In der Filmtheorie zur Psychoanalyse ist die Arbeit mit der Erinnerung eine wesentliche Übung des Kinos. Das Spielfilmdebüt ‚Remainder‘ des israelischen Videokünstlers Omer Fast nach dem Roman von Tom McCarthy nimmt diese Form der Trauerarbeit ganz wörtlich. Protagonist Tom hat nach einem Unfall (ein Metallteil löste sich von der Dachkonstruktion eines Gebäudes) sein Gedächtnis verloren und muss erst wieder mühsam die Bilder in seinem Kopf zusammensetzen. Dabei hilft ihm ein kleines Vermögen von 8 ½ Millionen Pfund, die ihm die Versicherung als Entschädigung gezahlt hat. Die Rückkehr in sein altes Leben wird verkompliziert durch vermeintliche Freunde, an die Tom keine Erinnerung hat, und zwei bewaffnete Männer auf der Suche nach einem Koffer – vermutlich derselbe, der schon in der Eröffnungssequenz eine prominente Rolle spielt.
Fast bringt einen ruhigen, pulsierenden Rhythmus in die klinischen Erinnerungsbilder, und seine Montage dröselt diese mit kühler Analytik auseinander. Um Licht in die Sache zu bringen, heuert Tom eine Consultingfirma an, die ihm bei der Rekonstruktion seiner Vergangenheit helfen soll. Mit Darstellern beginnt er, Szenen aus seiner Erinnerung bis ins kleinste Detail nachzustellen: Gerüche, die Farbe des Himmels, Tauben auf dem Dach des Nachbarhauses. Mit obsessivem Perfektionismus simuliert er die Bilder in seinem Kopf, die als Reizauslöser für seine Erinnerung fungieren sollen. In seinem Wahn schont er weder seine Schauspieler (Gangster spielen Gangster) noch seinen ‚Projektleiter‘ Naz, der ihm, ohne eine Miene zu verziehen, die absurdesten Wünsche erfüllt. Und schon gar nicht sein Bankkonto, das es ihm ermöglicht, ganze Straßenzüge aufzukaufen und notfalls nachzubauen, um an jenen Punkt in seiner Vergangenheit vorzustoßen, an dem sich die Einzelbilder wieder zu einer Geschichte fügen. Der Koffer ist nicht nur der Schlüssel zu dieser Geschichte, sondern auch ihr MacGuffin.
Omer Fast hat die zentralen Themen seiner Videoarbeiten, Identität und die Konstruktion der Wirklichkeit, hier erstmals in einem größeren Rahmen umgesetzt.
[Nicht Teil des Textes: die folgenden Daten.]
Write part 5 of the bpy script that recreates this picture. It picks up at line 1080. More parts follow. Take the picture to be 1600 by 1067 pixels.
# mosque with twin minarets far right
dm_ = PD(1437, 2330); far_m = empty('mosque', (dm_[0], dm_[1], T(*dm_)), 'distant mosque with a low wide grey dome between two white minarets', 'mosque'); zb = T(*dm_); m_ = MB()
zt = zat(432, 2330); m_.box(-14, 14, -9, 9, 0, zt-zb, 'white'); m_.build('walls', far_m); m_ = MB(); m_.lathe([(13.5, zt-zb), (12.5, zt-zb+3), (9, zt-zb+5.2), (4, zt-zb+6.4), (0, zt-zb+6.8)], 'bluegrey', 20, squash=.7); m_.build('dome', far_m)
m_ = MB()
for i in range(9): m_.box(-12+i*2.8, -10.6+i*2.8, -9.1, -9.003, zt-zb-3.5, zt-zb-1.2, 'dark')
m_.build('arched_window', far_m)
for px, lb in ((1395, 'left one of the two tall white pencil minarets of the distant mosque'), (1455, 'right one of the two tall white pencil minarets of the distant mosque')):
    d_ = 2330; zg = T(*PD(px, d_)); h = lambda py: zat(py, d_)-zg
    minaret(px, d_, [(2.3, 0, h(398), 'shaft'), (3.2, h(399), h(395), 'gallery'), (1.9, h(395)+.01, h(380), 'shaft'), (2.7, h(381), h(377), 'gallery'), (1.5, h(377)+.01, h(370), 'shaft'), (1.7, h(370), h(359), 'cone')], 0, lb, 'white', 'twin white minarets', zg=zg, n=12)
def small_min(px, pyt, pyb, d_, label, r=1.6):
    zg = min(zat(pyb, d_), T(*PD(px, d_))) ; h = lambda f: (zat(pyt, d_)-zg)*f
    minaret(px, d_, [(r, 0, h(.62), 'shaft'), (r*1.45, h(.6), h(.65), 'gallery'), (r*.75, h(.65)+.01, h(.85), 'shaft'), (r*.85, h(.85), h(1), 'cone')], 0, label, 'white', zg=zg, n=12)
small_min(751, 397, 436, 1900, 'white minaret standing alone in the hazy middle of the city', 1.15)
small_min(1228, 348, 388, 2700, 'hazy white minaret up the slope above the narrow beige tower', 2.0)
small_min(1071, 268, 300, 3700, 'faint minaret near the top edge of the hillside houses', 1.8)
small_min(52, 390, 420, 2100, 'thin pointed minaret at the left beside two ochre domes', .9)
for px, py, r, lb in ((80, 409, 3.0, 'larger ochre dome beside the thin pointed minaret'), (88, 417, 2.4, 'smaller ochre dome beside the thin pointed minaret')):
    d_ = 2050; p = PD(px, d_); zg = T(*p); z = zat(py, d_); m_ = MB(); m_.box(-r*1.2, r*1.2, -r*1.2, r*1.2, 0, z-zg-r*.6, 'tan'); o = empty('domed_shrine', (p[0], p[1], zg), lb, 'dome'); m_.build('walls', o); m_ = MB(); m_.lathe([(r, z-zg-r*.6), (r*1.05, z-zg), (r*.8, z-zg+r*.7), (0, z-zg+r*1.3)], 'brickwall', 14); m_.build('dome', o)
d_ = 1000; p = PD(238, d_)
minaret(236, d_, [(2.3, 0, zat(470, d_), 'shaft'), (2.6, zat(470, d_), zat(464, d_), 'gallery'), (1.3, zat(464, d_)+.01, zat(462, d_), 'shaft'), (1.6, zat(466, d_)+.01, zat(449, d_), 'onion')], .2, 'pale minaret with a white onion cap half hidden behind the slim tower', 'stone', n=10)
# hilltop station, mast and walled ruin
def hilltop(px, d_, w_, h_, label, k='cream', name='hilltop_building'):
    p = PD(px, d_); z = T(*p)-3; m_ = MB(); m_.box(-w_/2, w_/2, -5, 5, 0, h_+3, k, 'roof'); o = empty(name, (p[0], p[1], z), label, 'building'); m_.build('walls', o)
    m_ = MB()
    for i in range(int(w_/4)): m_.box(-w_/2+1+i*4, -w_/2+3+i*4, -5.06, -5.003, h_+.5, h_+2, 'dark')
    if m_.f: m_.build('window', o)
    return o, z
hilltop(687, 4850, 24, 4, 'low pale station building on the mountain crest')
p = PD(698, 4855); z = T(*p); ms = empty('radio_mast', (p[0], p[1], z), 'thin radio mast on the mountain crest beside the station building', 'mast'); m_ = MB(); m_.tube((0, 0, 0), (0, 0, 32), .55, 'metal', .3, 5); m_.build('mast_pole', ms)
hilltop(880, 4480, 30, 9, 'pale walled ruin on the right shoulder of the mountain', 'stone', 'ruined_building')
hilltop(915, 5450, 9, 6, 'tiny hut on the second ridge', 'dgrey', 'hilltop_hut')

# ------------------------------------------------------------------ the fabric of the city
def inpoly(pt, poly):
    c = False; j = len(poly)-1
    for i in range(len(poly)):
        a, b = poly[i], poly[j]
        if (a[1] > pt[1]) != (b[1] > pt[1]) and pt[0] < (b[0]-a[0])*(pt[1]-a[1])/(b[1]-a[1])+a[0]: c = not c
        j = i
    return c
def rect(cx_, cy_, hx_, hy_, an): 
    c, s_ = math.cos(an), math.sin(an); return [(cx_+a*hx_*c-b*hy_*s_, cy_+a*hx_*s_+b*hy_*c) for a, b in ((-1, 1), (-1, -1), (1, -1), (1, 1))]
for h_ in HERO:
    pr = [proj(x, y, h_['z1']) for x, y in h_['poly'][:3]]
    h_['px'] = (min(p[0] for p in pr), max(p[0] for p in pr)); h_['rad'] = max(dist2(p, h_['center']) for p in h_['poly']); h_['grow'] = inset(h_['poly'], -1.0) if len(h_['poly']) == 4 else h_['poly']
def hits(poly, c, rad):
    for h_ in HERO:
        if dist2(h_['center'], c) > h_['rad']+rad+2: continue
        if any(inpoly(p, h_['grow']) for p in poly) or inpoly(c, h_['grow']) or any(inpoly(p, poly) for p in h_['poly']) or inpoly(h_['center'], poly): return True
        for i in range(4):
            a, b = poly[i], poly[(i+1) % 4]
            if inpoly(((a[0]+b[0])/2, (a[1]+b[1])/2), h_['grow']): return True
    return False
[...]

Ähnlich wie sein Protagonist erweist er sich dabei als versierter Erbauer von Welten. Sein Debüt ist kompliziert verschachteltes Kopfkino im Stile eines Thrillers, wobei die Gedankenprozesse seines Protagonisten interessanter sind als die Auflösung des Rätselspiels. Am Ende verliert sich Fast etwas selbstreferentiell in seinem Bilderlabyrinth, aus dem ihn nur noch die Logik der Möbiusschleife herausführen kann.